**EXERCISE OBJECTIVE**
Write out all lines holding the word "from".
**** MATERIAL PROVIDED
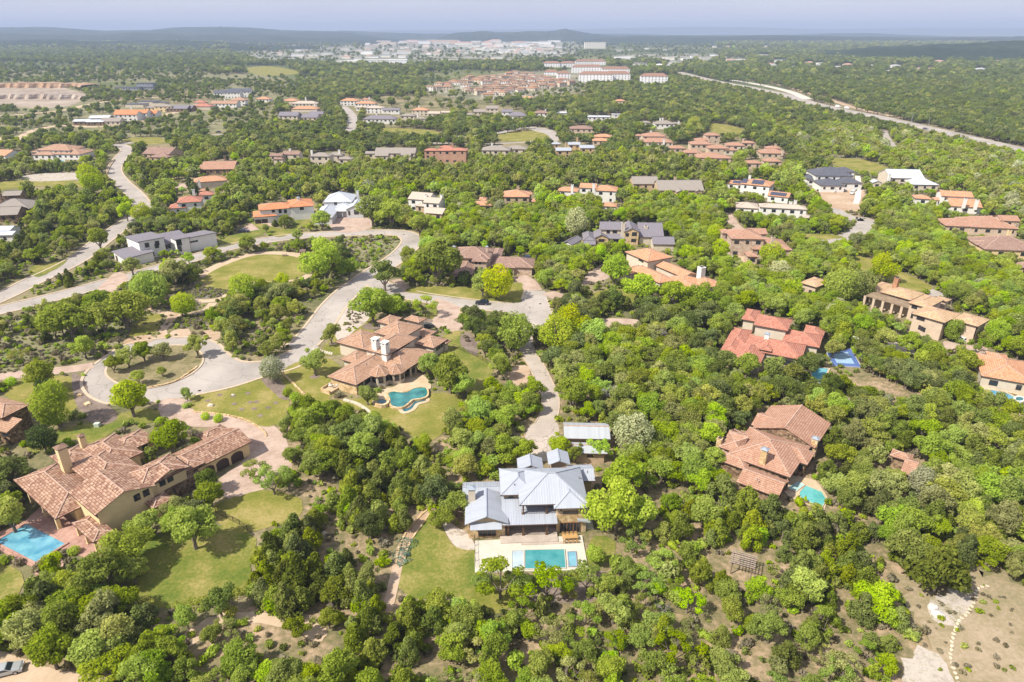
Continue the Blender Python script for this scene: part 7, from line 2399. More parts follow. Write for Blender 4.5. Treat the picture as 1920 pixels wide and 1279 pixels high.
for z in range(-1, len(ZONES)):
	idx = np.where(zone == z)[0]
	if len(idx) == 0:
		continue
	w = base_w if z < 0 else ZONES[z][2]
	if z < 0:
		ww = {k: v for k, v in w.items()}
	else:
		ww = w
		size[idx] *= ZONES[z][3]
	keys = list(ww)
	pr = np.array([ww[k] for k in keys], float)
	pr /= pr.sum()
	uu = (0.55 * u[idx] + 0.45 * clump[idx] + 0.13 * rs.uniform(-1,1, len(idx))) % 1.0
	cum = np.cumsum(pr)
	spec[idx] = np.array(keys, dtype=object)[np.minimum(np.searchsorted(cum, uu), len(keys) - 1)]
kind_r = np.array([CR_R[SPECIES[k][0]] for k in spec]) * size
kind_h = np.array([CR_H[SPECIES[k][0]] for k in spec]) * size
sel = np.where(keep)[0]
cx, cy, spec, size, kind_r, kind_h, cs = cx[sel], cy[sel], spec[sel], size[sel], kind_r[sel], kind_h[sel], cs[sel]
def crown_px(x, y, r, h):
	a, b = project(x, y, h * 0.58)
	f = y * CP + (CAM_H - h * 0.5) * SP
	return a, b, r * FOC / f
ccx, ccy, ccr = crown_px(cx, cy, kind_r, kind_h)
bx, by = project(cx, cy, np.zeros(len(cx)))
bad = np.zeros(len(cx), bool)
for (poly, slack) in CLEAR:
	k = 1 - slack
	for (dx, dy) in ((0,0),(k, 0),(-k, 0),(0, k * 0.8),(0,-k * 0.8)):
		bad |= pip(ccx + dx * ccr, ccy + dy * ccr, poly)
	bad |= pip(bx, by, poly)
for poly in NOTREE:
	bad |= pip(cx, cy, poly)
ok = ~bad
cx, cy, spec, size, kind_r, kind_h, ccx, ccy, ccr, cs = [a[ok] for a in (cx, cy, spec, size, kind_r, kind_h, ccx, ccy, ccr, cs)]
HAND = [
	(966,658,64, 'rnd', 'large rounded bright green tree standing alone beside the top of the curved driveway'),
	(932,562,58, 'lim', 'bright lime green tree on the kerbed lawn just above the parked dark car'),
	(905,556,50, 'elm', 'blue green tree leaning against the lime tree on the kerbed lawn'),
	(872,538,26, 'drk', 'dark conical evergreen against the front of the brown tile house'),
	(820,536,92, 'oak', 'broad old live oak at the left end of the brown tile house'),
	(765,495,34, 'oak', 'small multi stemmed tree on the verge above the road fork'),
	(722,545,60, 'oak', 'oak in the triangular bed at the road fork'),
	(700,606,72, 'yel', 'yellow green spreading oak behind the salmon tile house, left one of the pair'),
	(742,600,50, 'yel', 'yellow green oak behind the salmon tile house, right one of the pair'),
	(798,594,44, 'mes', 'thin pale tree beside the paved court behind the salmon tile house'),
	(622,645,40, 'elm', 'small fresh green tree between the road and the gravel bed'),
	(592,705,56, 'elm', 'fresh green lawn tree left of the salmon tile house'),
	(515,716,42, 'sag', 'grey green tree at the roadside end of the dark mulch bed'),
	(352,752,28, 'elm', 'slim young tree at the driveway mouth below the traffic island'),
	(845,738,80, 'oak', 'large tree right of the curved pool patio'),
	(805,708,52, 'elm', 'bright green tree touching the right roof corner of the salmon tile house'),
	(868,745,50, 'yel', 'light green tree behind the large patio tree'),
	(690,760,42, 'elm', 'round green shrub tree below the left corner of the salmon tile house'),
	(84,735,68, 'elm', 'spreading pale green tree beside the pink lane left of the turning circle'),
	(112,800,76, 'rnd', 'dense rounded rich green tree on the lawn above the yellow house'),
	(88,848,48, 'drk', 'dark glossy magnolia on the lawn above the yellow house chimney'),
	(92,752,38, 'drk', 'small very dark tree between the spreading tree and the rounded tree'),
	(252,782,80, 'elm', 'wide green tree at the lower edge of the turning circle'),
	(162,672,46, 'yel', 'yellow green tree left of the turning circle beside the pink lane'),
	(372,668,44, 'oak', 'leaning oak at the right tip of the traffic island'),
	(215,700,38, 'oak', 'oak at the left end of the traffic island'),
	(243,690,40, 'olv', 'dull olive oak second from the left on the traffic island'),
	(272,678,42, 'oak', 'oak at the top middle of the traffic island'),
	(308,676,38, 'olv', 'airy oak right of the middle on the traffic island'),
	(262,722,32, 'elm', 'low round green shrub oak at the front of the traffic island'),
	(306,708,24, 'olv', 'small grey olive bushy oak near the front right of the traffic island'),
	(325,852,74, 'elm', 'green tree in the courtyard of the yellow house'),
	(245,1062,84, 'yel', 'bright yellow green tree at the lower corner of the yellow house'),
	(275,1010,60, 'elm', 'green tree against the yellow wall below the upper windows'),
	(368,1030,96, 'yel', 'large yellow green tree on the lawn below the stone wing of the yellow house'),
	(330,1000,52, 'yel', 'yellow green tree behind the large lawn tree of the yellow house'),
	(398,952,56, 'elm', 'pale green tree beside the stone entrance of the yellow house'),
	(515,928,66, 'mes', 'sparse crooked tree at the lower edge of the paved drive'),
	(480,905,50, 'mes', 'thin crooked tree growing inside the paved drive'),
	(255,1095,54, 'yel', 'low yellow green tree on the lawn directly below the pool patio'),
	(30,1000,84, 'elm', 'feathery green tree left of the yellow house patio'),
	(614,528,78, 'yel', 'yellow green oak at the right tip of the oval park lawn'),
	(655,525,40, 'yel', 'small yellow green oak on the slope right of the park lawn'),
	(530,540,24, 'lim', 'small lime tree by the path below the oval lawn'),
	(462,570,52, 'lim', 'bright green bushy tree below the oval lawn path'),
	(348,594,42, 'lim', 'bright green tree in the forked sage bed'),
	(286,580,62, 'rnd', 'rounded green tree left of the sage bed'),
	(240,620,84, 'oak', 'wide oak clump left of the small playground gate'),
	(200,630,70, 'oak', 'oak left in the clump beside the footpath'),
	(140,640,84, 'oak', 'large oak in the scrub between meadow and footpath'),
	(190,600,56, 'oak', 'oak at the back of the scrub clump'),
	(330,540,54, 'olv', 'olive oak at the left end of the oval lawn'),
	(1155,1000,108, 'yel', 'tall yellow green oak at the right wall of the metal roofed house'),
	(1165,940,92, 'yel', 'yellow green oak behind the tall oak right of the metal roofed house'),
	(1195,1000,80, 'yel', 'yellow green oak furthest right in the trio beside the metal roofed house'),
	(1183,848,66, 'sag', 'silvery green tree right of the metal roofed garage'),
	(1072,770,72, 'elm', 'rounded green tree in the bend of the curved driveway'),
	(1048,860,50, 'elm', 'light green tree between the metal roofed house and its garage'),
	(985,870,54, 'elm', 'green tree at the back left corner of the metal roofed house'),
	(860,970,56, 'elm', 'pale green tree touching the left wall of the metal roofed house'),
	(830,990,44, 'elm', 'small pale green tree at the top of the pool side lawn'),
	(1040,660,60, 'lim', 'lime tree at the lower right of the turning court'),
	(1075,640,62, 'lim', 'lime yellow tree right of the turning court'),
	(1110,650,56, 'yel', 'yellow green tree behind the lime trees at the court'),
	(938,1122,92, 'mes', 'gaunt leaning tree in front of the pool deck of the metal roofed house'),
	(1025,1125,86, 'mes', 'gaunt twin stemmed tree in front of the turquoise pool'),
	(1100,1110,70, 'mes', 'thin tree at the lower right corner of the cream pool deck'),
	(905,1110,40, 'yel', 'small yellow green tree at the lower left corner of the cream pool deck'),
	(975,1110,46, 'yel', 'small yellow green tree below the middle of the cream pool deck'),
	(1115,1060,44, 'yel', 'small yellow green tree right of the square spa'),
	(1750,1110,90, 'jun', 'dense dark juniper standing beside the white caliche patch'),
	(1080,445,46, 'sag', 'silvery pointed tree left of the grey gabled house'),
	(700,425,62, 'elm', 'large green tree pair member right of the white farmhouse'),
	(735,428,56, 'elm', 'green tree at the inside of the road bend'),
	(788,445,46, 'elm', 'tall green tree at the outside of the road bend'),
	(925,395,28, 'olv', 'brownish olive tree before the orange hipped house'),
	(1572,572,60, 'rnd', 'large rounded tree between the casita and the tan mansion'),
	(1607,566,50, 'rnd', 'second large rounded tree left of the tan mansion'),
	(1655,528,46, 'lim', 'lime tree behind the tan mansion colonnade'),
	(1445,500,40, 'lim', 'lime tree behind the low wing of the pinkish mansion'),
	(1340,462,34, 'lim', 'small lime tree left of the pinkish mansion arches'),
	(1350,490,40, 'yel', 'yellow green tree below the arches of the pinkish mansion'),
	(1785,640,36, 'rnd', 'small rounded tree before the garage of the tan mansion'),
	(560,452,22, 'elm', 'tiny young tree on the green lawn of the orange roofed villa'),
	(500,437,18, 'elm', 'tiny tree beside the driveway of the orange roofed villa'),
	(605,432,40, 'elm', 'bushy tree at the left front of the white farmhouse'),
	(465,475,36, 'elm', 'round green tree on the verge below the lane to the villa'),
	(400,490,30, 'elm', 'small tree on the verge opposite the modern white house'),
	(355,495,22, 'yel', 'thin yellow green tree at the front of the modern white house'),
	(312,515,24, 'lim', 'small lime tree at the road verge left of the park lawn'),
	(250,515,36, 'olv', 'olive bush tree before the modern white house garage'),
	(190,470,46, 'elm', 'green tree left of the modern white house'),
	(270,420,34, 'lim', 'yellow lime tree behind the modern white house'),
	(240,415,36, 'yel', 'yellow green tree where the winding road dips behind trees'),
	(178,365,48, 'lim', 'lime yellow tree at the left side of the winding road'),
	(1300,245,22, 'lim', 'single brilliant lime tree above the courtyard cluster'),
	(1122,862,44, 'yel', 'yellow green tree before the lower roof of the metal roofed garage'),
	(1078,868,40, 'elm', 'small green tree left of the lower garage roof'),
	(1352,700,50, 'oak', 'oak before the left end of the red tile house'),
	(1398,712,56, 'elm', 'green elm below the left wing of the red tile house'),
	(1440,716,54, 'oak', 'oak below the middle of the red tile house'),
	(1484,722,50, 'olv', 'airy tree between the red tile house and its narrow pool'),
	(1560,672,40, 'olv', 'airy tree at the right wing of the red tile house'),
	(1352,950,58, 'juo', 'golden juniper at the lower left corner of the salmon gabled house'),
	(1396,975,60, 'juo', 'second golden juniper below the salmon gabled house'),
	(1440,985,56, 'jun', 'dark juniper below the gable end of the salmon gabled house'),
	(1565,880,60, 'elm', 'fresh green tree at the right corner of the salmon gabled house'),
	(1585,960,56, 'elm', 'fresh green tree right of the angled pool'),
	(1335,880,50, 'elm', 'round green tree left of the salmon gabled house'),
	(1150,540,62, 'yel', 'spreading yellow green tree at the left front of the orange tile house'),
	(1200,575,66, 'yel', 'yellow green tree below the middle of the orange tile house'),
	(1262,582,60, 'elm', 'green tree below the right half of the orange tile house'),
	(1312,585,54, 'yel', 'yellow green tree under the right gable of the orange tile house'),
	(1655,655,46, 'olv', 'airy tree before the terrace of the tan mansion'),
	(1700,665,44, 'elm', 'small green tree below the tall corner of the tan mansion'),
	(1830,668,40, 'mes', 'pale thin tree at the garage court of the tan mansion'),
	(815,520,0, 'bal', None),
]
HAND = [h for h in HAND if h[4]]
hx, hy, hs, hsp, hlab, hr, hh = [], [], [], [], [], [], []
for (x, y, wpx, k, lab) in HAND:
	g = G(x, y)
	f = g.y * CP + CAM_H * SP
	r = wpx / 2 * f / FOC
	s = r / CR_R[SPECIES[k][0]] * 1.04
	hx.append(g.x); hy.append(g.y); hs.append(s); hsp.append(k); hlab.append(lab)
	hr.append(r); hh.append(CR_H[SPECIES[k][0]] * s)
hx, hy, hs, hr, hh = map(np.array, (hx, hy, hs, hr, hh))
ok = np.ones(len(cx), bool)
for x, y, r in zip(hx, hy, hr):
	ok &= (cx - x) ** 2 + (cy - y) ** 2 > (r * 0.8 + 1.2) ** 2
cx, cy, spec, size, kind_r, kind_h, ccx, ccy, ccr, cs = [a[ok] for a in (cx, cy, spec, size, kind_r, kind_h, ccx, ccy, ccr, cs)]
inview = (ccx > -20) & (ccx < 1940) & (ccy < 1300)
order = np.argsort(-(ccr * inview))
N_IND = 330 - len(HAND) + 60
ind = order[:N_IND]
mass = np.ones(len(cx), bool)
mass[ind] = False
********
**TASK ANSWER**
Continue the Blender Python script for this scene: part 7, from line 2399. More parts follow. Write for Blender 4.5. Treat the picture as 1920 pixels wide and 1279 pixels high.
	(243,690,40, 'olv', 'dull olive oak second from the left on the traffic island'),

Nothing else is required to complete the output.